Task instructions:
Within this material, how many lines have the string "pixels" in them? The answer is a number, with nothing added.

══ Input rows ══

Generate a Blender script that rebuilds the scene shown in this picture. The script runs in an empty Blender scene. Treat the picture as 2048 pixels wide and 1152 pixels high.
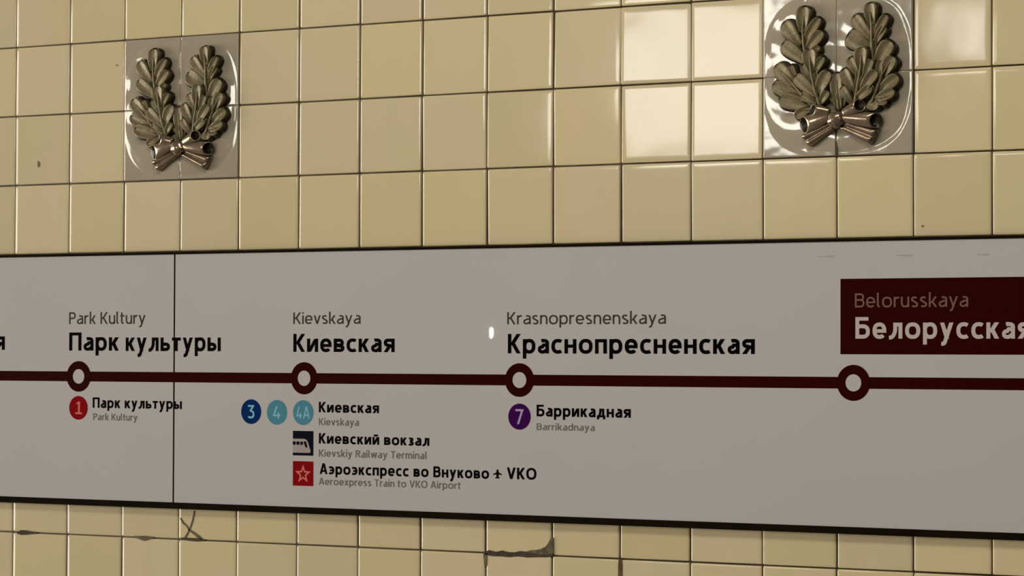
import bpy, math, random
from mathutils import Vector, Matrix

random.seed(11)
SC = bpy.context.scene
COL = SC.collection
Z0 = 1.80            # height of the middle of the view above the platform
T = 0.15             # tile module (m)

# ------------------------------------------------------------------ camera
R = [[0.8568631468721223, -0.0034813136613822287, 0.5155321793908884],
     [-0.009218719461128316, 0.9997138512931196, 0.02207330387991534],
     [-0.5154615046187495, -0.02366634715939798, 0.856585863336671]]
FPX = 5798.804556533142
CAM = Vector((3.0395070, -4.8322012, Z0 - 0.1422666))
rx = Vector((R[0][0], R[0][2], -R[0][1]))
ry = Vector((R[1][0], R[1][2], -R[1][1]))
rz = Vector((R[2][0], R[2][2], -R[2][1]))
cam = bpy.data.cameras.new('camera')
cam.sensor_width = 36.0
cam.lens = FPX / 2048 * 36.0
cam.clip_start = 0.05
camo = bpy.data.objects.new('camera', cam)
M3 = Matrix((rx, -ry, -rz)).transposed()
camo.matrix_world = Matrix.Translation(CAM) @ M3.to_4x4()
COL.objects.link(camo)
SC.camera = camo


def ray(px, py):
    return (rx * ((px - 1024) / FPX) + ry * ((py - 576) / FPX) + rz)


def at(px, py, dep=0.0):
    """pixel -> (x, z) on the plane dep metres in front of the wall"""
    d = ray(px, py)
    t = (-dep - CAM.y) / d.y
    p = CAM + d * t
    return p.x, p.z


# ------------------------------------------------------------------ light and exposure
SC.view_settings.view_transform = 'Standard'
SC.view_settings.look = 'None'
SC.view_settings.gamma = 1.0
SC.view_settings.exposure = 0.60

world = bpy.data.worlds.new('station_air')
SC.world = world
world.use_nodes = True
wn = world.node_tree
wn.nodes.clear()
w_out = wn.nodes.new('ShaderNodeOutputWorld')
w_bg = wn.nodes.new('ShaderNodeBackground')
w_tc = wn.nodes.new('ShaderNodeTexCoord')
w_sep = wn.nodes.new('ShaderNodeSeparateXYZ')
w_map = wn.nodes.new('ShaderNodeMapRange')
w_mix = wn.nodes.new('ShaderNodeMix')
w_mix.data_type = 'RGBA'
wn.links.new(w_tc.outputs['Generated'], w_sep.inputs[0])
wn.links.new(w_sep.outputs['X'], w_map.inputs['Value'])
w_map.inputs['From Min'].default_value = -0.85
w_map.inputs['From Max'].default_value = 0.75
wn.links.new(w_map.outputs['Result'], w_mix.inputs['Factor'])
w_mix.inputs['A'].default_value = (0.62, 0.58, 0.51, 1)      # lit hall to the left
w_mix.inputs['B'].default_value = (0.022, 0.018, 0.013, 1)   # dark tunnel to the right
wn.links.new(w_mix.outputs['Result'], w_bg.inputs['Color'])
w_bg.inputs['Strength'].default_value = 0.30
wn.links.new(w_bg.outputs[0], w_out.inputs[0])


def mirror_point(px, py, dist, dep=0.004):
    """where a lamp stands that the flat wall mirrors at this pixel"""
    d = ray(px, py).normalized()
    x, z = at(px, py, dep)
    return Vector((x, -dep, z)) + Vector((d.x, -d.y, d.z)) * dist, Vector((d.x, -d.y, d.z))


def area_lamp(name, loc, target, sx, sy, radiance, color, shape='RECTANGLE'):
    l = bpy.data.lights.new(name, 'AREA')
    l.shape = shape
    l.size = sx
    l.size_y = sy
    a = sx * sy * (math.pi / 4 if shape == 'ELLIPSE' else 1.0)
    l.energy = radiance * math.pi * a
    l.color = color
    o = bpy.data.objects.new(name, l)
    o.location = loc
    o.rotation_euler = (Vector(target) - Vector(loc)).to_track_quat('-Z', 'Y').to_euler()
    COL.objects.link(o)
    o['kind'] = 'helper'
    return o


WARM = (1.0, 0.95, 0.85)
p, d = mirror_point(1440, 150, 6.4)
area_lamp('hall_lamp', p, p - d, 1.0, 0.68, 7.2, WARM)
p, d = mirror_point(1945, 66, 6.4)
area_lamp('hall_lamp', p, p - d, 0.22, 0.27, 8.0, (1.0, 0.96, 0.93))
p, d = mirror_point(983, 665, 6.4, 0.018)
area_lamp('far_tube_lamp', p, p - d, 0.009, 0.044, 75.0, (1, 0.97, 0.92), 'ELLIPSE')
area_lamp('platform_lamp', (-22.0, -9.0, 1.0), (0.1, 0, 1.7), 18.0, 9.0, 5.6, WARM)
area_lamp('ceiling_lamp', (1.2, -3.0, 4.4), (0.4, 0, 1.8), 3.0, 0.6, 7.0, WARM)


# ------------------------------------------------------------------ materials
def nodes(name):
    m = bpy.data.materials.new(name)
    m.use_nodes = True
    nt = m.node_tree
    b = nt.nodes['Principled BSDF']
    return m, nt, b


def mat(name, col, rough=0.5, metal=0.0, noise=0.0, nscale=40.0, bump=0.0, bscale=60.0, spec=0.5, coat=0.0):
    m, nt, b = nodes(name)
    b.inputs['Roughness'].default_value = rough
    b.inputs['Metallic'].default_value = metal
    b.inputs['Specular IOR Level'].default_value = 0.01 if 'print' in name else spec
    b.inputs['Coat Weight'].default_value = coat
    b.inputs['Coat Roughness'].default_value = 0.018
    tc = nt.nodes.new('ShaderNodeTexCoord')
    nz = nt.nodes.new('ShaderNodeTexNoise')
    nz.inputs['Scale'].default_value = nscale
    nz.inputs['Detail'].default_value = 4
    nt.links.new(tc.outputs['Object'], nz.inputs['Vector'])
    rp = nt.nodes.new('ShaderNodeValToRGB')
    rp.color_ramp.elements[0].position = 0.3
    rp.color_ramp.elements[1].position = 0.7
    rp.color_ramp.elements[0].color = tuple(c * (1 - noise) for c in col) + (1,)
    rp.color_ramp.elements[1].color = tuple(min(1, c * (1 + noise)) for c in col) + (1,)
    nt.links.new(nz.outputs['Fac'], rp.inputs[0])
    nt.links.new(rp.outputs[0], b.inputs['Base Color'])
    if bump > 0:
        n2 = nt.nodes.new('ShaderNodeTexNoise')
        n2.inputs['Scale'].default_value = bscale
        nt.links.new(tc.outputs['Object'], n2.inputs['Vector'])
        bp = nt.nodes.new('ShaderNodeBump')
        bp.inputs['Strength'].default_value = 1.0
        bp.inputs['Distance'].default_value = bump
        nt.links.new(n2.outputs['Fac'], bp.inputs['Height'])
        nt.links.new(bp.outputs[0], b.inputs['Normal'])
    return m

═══
══ Input rows ══

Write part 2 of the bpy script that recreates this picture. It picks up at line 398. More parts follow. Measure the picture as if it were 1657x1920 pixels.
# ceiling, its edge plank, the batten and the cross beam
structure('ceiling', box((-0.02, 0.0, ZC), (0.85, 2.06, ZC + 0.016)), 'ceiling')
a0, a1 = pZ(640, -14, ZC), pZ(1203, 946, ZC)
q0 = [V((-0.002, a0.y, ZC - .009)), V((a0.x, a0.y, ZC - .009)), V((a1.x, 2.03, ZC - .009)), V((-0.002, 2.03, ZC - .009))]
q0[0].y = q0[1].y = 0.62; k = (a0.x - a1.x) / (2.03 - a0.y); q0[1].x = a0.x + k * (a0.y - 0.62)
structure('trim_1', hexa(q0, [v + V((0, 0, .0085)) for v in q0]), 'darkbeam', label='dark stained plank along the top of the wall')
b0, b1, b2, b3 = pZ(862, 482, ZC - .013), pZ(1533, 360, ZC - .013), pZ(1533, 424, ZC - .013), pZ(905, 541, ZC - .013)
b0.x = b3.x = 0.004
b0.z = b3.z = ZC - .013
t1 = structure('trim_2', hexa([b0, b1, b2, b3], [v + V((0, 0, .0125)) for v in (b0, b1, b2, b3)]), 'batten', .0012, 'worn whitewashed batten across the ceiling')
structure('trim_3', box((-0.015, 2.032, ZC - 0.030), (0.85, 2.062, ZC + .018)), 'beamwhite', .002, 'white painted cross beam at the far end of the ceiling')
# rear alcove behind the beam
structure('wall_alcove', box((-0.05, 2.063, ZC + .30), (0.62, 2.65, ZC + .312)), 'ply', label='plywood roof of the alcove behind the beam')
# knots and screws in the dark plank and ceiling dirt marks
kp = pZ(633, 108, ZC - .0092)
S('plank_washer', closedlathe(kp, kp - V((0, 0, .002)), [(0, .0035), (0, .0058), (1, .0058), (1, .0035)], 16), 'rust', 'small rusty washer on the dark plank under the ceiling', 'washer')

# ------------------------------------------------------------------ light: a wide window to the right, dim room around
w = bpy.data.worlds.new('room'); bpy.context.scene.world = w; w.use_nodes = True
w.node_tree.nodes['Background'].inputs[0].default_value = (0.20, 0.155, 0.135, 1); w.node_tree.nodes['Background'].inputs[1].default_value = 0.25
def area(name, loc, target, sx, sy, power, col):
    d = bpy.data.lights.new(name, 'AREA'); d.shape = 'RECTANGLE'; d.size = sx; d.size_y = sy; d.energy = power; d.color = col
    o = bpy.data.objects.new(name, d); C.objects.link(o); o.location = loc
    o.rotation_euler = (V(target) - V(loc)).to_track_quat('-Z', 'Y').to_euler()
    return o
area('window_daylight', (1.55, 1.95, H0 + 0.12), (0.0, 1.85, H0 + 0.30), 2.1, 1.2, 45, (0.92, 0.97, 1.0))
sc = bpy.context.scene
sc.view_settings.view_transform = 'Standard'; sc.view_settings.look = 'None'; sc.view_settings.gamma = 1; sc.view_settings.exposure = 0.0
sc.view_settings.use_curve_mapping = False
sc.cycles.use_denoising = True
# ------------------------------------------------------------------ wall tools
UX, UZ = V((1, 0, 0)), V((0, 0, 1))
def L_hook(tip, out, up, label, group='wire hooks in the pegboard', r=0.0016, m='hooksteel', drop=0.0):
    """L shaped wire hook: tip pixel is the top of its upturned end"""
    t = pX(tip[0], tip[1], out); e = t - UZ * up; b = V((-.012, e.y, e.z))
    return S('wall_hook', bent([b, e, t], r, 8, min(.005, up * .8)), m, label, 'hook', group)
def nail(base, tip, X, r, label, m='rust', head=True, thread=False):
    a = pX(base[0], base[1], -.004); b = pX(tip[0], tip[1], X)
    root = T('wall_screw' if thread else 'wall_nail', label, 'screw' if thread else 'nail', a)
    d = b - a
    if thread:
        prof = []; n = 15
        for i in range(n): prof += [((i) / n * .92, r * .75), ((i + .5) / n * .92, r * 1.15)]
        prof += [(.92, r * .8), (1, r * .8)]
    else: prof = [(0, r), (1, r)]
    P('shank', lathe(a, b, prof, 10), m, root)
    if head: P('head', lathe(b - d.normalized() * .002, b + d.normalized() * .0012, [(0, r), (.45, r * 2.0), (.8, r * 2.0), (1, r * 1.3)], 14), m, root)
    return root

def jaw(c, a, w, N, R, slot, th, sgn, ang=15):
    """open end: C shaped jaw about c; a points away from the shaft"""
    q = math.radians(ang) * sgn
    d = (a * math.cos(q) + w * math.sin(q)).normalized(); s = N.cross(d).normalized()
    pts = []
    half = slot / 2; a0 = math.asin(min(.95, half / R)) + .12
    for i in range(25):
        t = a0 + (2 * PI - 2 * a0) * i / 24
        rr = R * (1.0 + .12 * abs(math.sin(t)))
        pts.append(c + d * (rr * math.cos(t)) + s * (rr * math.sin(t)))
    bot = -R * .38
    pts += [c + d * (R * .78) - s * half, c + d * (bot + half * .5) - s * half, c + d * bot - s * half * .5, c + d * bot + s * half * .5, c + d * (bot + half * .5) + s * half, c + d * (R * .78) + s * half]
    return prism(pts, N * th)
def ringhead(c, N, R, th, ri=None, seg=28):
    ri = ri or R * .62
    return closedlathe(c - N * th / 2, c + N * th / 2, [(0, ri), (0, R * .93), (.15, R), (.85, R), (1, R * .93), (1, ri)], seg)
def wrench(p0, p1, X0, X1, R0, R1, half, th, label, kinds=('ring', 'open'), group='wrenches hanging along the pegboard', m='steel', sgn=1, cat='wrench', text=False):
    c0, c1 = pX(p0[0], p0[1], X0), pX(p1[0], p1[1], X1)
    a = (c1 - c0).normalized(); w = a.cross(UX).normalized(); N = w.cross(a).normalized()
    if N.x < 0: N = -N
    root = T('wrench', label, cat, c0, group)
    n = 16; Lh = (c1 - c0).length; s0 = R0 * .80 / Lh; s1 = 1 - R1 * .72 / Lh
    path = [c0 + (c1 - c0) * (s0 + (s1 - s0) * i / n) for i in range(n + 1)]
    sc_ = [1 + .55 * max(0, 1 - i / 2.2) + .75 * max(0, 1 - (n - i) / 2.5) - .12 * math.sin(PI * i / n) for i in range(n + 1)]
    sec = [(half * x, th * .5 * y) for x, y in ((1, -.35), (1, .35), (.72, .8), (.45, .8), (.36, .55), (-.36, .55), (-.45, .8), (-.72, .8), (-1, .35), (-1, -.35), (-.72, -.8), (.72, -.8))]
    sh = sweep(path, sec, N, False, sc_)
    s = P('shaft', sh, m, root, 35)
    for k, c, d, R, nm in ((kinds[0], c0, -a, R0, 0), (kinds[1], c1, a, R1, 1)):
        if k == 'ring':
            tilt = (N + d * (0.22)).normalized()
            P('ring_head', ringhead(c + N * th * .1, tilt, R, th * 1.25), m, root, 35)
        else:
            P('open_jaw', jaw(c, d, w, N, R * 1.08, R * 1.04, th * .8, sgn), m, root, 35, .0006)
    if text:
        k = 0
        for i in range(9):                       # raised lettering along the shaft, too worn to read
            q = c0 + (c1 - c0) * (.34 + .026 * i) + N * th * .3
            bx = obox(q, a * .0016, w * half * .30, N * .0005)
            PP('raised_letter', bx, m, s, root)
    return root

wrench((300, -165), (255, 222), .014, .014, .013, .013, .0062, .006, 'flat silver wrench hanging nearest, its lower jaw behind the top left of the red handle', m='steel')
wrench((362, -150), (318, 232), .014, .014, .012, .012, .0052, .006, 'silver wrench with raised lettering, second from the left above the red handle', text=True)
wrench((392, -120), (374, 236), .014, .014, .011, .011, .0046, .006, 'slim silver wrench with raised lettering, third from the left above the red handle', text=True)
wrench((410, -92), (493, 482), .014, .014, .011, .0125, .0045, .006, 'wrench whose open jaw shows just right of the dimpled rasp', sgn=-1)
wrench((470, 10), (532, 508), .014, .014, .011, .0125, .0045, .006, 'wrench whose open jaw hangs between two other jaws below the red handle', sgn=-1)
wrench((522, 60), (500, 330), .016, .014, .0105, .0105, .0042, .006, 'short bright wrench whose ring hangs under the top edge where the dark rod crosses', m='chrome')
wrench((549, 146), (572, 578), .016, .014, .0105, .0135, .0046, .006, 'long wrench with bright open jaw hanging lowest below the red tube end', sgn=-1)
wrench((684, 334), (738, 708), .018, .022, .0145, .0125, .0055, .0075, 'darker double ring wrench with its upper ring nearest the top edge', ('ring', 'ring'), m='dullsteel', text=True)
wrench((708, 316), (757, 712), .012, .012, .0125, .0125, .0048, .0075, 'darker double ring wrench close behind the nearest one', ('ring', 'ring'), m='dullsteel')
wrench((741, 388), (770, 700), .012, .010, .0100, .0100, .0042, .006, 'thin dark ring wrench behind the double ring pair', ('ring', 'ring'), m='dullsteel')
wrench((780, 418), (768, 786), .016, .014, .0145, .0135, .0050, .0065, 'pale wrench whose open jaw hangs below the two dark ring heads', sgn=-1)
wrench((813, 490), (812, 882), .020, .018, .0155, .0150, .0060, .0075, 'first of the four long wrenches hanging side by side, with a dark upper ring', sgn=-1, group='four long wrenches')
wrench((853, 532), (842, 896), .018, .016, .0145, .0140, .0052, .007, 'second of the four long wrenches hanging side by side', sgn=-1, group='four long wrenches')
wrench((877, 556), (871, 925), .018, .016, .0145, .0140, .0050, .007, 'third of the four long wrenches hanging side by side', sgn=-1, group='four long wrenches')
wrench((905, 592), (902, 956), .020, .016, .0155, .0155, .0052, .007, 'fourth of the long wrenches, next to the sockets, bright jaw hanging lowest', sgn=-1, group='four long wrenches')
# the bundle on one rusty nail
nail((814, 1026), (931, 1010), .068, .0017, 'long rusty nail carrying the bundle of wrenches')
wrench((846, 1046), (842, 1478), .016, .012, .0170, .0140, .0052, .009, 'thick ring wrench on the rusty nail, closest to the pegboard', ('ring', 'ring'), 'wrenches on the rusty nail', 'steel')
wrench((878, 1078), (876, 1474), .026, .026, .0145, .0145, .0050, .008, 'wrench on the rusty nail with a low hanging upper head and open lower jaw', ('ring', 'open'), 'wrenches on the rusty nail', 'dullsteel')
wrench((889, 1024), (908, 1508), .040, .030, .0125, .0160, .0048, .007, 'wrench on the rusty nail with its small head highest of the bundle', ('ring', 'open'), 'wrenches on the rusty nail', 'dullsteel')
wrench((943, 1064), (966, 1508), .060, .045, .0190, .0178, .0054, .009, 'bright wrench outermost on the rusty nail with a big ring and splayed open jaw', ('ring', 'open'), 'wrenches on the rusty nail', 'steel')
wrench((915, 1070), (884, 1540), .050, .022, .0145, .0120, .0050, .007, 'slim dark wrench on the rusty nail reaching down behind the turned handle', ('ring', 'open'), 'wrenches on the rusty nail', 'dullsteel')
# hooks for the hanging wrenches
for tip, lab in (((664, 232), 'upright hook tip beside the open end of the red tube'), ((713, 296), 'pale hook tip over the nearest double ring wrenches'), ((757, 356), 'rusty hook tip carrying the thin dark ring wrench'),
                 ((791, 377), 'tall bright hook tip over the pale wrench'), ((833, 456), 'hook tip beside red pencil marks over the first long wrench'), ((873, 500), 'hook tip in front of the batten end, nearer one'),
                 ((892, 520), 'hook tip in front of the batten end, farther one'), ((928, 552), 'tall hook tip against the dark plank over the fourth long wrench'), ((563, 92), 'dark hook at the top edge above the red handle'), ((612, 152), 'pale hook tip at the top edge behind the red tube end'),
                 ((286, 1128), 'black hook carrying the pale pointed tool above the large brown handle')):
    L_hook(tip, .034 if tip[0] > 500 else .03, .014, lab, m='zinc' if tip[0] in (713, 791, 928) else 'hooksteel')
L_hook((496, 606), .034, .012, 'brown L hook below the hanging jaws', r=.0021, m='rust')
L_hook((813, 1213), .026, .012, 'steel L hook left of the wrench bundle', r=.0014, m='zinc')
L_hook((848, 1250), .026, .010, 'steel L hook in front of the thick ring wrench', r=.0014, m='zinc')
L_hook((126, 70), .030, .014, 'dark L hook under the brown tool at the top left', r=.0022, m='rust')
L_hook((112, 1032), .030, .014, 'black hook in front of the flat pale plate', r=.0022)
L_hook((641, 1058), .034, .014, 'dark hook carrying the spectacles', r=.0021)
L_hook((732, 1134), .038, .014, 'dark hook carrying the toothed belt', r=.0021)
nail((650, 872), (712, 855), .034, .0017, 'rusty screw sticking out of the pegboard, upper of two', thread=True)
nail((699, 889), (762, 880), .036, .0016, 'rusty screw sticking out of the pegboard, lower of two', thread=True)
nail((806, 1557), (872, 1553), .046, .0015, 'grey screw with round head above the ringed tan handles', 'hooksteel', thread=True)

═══

Response to this task:
2